Trois organisations armées apparaissent dans ce sillage (voir la « chronologie d'Action Directe » pour les actions menées par ces organisations) :

- les Brigades Internationales, qui commettent plusieurs exécutions et disposent à un moment même d'un groupe proche dans la sphère légale (« Vaincre et vivre ») ;

- proche de cette première organisation, on trouve les les Noyaux Armés pour l'Autonomie Populaire (NAPAP), qui commettent plusieurs attentats et exécutent le vigile de Renault ayant tué Pierre Overney ;

- enfin, Action Directe, qui mélange ex-activistes de la Gauche Prolétarienne, militants antifascistes des années 1960 et autonomes ; initialement mouvement armé lié au mouvement autonome et des squats, il devient totalement autonome à partir de 1981 et commet de très nombreux attentats.

Post-maoïsme

Le dénominateur commun de toutes ces structures est leur post-maoïsme : Mao Zedong remettrait en cause le schéma léniniste, et finalement même le maoïsme est dissous dans deux principes : prolétarisation et militarisation.

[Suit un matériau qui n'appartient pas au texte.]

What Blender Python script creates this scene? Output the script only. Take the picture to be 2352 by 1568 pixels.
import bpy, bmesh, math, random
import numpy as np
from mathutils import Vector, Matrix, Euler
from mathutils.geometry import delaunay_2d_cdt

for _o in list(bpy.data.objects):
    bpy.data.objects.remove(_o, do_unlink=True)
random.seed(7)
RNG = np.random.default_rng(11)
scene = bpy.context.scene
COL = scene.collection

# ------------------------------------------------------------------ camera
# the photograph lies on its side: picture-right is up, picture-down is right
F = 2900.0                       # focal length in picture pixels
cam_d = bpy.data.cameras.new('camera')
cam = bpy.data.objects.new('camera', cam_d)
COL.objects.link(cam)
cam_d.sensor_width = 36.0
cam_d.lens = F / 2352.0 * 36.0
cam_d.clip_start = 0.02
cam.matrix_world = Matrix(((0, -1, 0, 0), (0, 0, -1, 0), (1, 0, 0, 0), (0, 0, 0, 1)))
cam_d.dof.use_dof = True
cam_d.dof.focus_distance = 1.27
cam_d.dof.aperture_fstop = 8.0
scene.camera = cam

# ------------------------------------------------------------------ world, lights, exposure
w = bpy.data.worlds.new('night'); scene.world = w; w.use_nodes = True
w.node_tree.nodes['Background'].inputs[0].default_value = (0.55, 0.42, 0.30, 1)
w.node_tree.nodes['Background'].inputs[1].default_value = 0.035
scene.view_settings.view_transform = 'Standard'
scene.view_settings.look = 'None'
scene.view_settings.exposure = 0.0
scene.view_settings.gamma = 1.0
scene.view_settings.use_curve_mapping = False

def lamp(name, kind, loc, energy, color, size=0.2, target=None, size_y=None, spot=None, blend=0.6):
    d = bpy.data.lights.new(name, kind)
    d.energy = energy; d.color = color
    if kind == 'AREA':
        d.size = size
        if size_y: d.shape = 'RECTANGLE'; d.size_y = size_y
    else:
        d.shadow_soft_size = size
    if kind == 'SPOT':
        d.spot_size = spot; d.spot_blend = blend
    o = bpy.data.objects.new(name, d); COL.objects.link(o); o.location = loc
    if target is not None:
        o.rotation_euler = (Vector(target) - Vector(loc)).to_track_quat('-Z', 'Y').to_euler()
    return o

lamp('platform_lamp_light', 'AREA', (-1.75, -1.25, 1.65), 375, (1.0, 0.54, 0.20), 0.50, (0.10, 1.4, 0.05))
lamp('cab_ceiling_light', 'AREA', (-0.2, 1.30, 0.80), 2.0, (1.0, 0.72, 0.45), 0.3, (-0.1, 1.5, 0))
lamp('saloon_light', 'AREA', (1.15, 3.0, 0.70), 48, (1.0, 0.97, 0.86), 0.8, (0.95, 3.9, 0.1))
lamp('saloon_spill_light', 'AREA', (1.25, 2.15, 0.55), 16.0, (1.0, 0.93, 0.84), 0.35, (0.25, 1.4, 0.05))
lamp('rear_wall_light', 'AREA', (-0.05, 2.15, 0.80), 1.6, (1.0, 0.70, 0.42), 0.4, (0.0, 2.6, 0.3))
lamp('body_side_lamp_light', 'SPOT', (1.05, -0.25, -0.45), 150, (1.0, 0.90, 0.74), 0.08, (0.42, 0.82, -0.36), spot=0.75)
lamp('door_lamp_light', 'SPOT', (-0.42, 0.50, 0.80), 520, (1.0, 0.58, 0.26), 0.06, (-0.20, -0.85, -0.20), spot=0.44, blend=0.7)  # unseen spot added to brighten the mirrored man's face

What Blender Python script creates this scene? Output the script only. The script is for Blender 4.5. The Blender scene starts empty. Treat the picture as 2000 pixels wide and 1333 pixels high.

Ceux qui refusent cette démarche et veulent en rester à la culture de l'établissement rejoignent soit le Parti Communiste des Ouvriers de France lié à l'Albanie, soit l'Organisation Communiste Marxiste-léniniste Voie Prolétarienne, qui pratique un post-maoïsme se revendiquant encore de Mao Zedong justement comme dépassement du léninisme (Staline est rejeté, il est appelé à voter Mitterrand en 1981 puis systématiquement pour les trotskystes de Lutte Ouvrière, etc.).

A la fin des années 1970, il n'y a donc plus d'organisation assumant le maoïsme comme synthèse idéologique, et de fait à partir de 1979 il n'y a plus non plus de mouvement autonome organisé.

On parle alors des « totos » pour désigner les autonomes éparpillés, dont le dernier avatar lié historiquement en partie à la Gauche Prolétarienne est le groupe « Prolétaires pour le communisme », issu en partie de la Gauche Prolétarienne et actif à Paris entre 1986 et 1991, très présent dans la scène des squats et fondant notamment un Comité des Mal Logés extrêmement actif.

Le maoïsme est cependant inexistant jusqu'au début des années 1990, à part des individus éparpillés et des structures d'origine étrangère, en l'occurrence turque et péruvienne.